La conciliazione giudiziale può essere applicata in tutte le controverse per le quali hanno giurisdizione le Commissioni tributarie provinciali e non oltre la prima udienza.

La proposta di conciliazione giudiziaria può essere formulata sia dalla Commissione adita che dalle parti stesse. Il tentativo di conciliazione non è in ogni caso vincolante: se non si raggiunge un accordo, infatti, il contenzioso prosegue.

Se la conciliazione avviene in udienza, la Commissione adita redige un apposito verbale indicando le somme dovute dal contribuente a titolo di imposta, di interessi e di sanzioni.

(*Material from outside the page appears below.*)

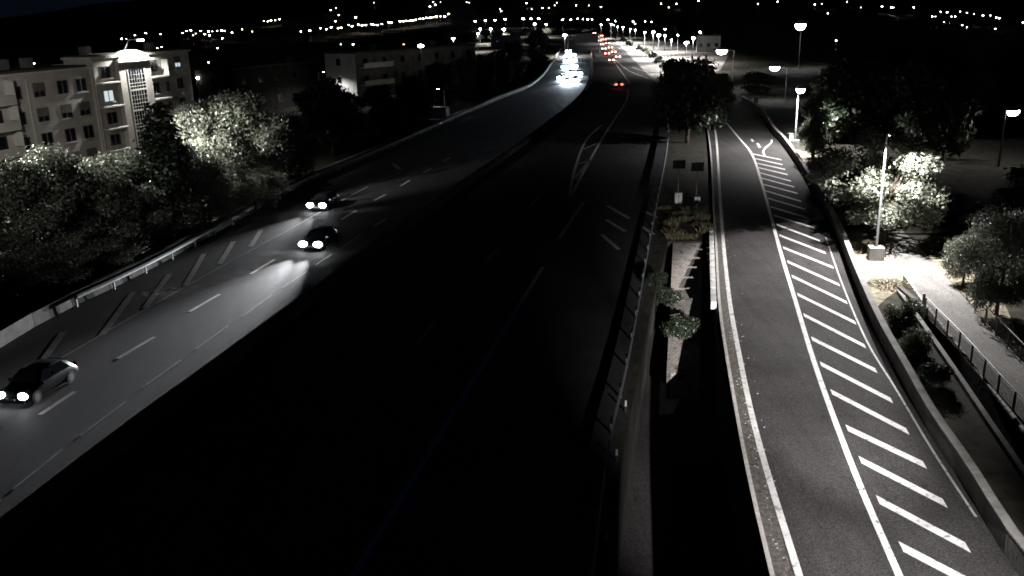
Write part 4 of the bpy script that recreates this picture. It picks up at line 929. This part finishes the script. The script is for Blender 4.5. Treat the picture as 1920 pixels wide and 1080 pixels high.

Tale varbale sarà titolo per la riscossione.

Se invece la conciliazione avviene fuori udienza, l’ufficio, prima di fissare la data di trattazione, provvede a depositare una proposta con i contenuti dell’accordo presso la segreteria della Commissione.

Se l’accordo è confermato, il Presidente della commissione dichiara con un decreto l’estinzione del giudizio.

La procedura si conclude con il pagamento delle somme concordate.

La conciliazione determina una riduzione della sanzione al 40% delle somme irrogabili, in rapporto all’ammontare del tributo che risulta dalla conciliazione stessa.

Il pagamento può essere dilazionato, senza obbligo di presentare delle garanzie, in un mattimo di otto rate trimestrali i pari importo o un massimo di 12 rate semestrali se la somma dovutra supera i 50 mila euro.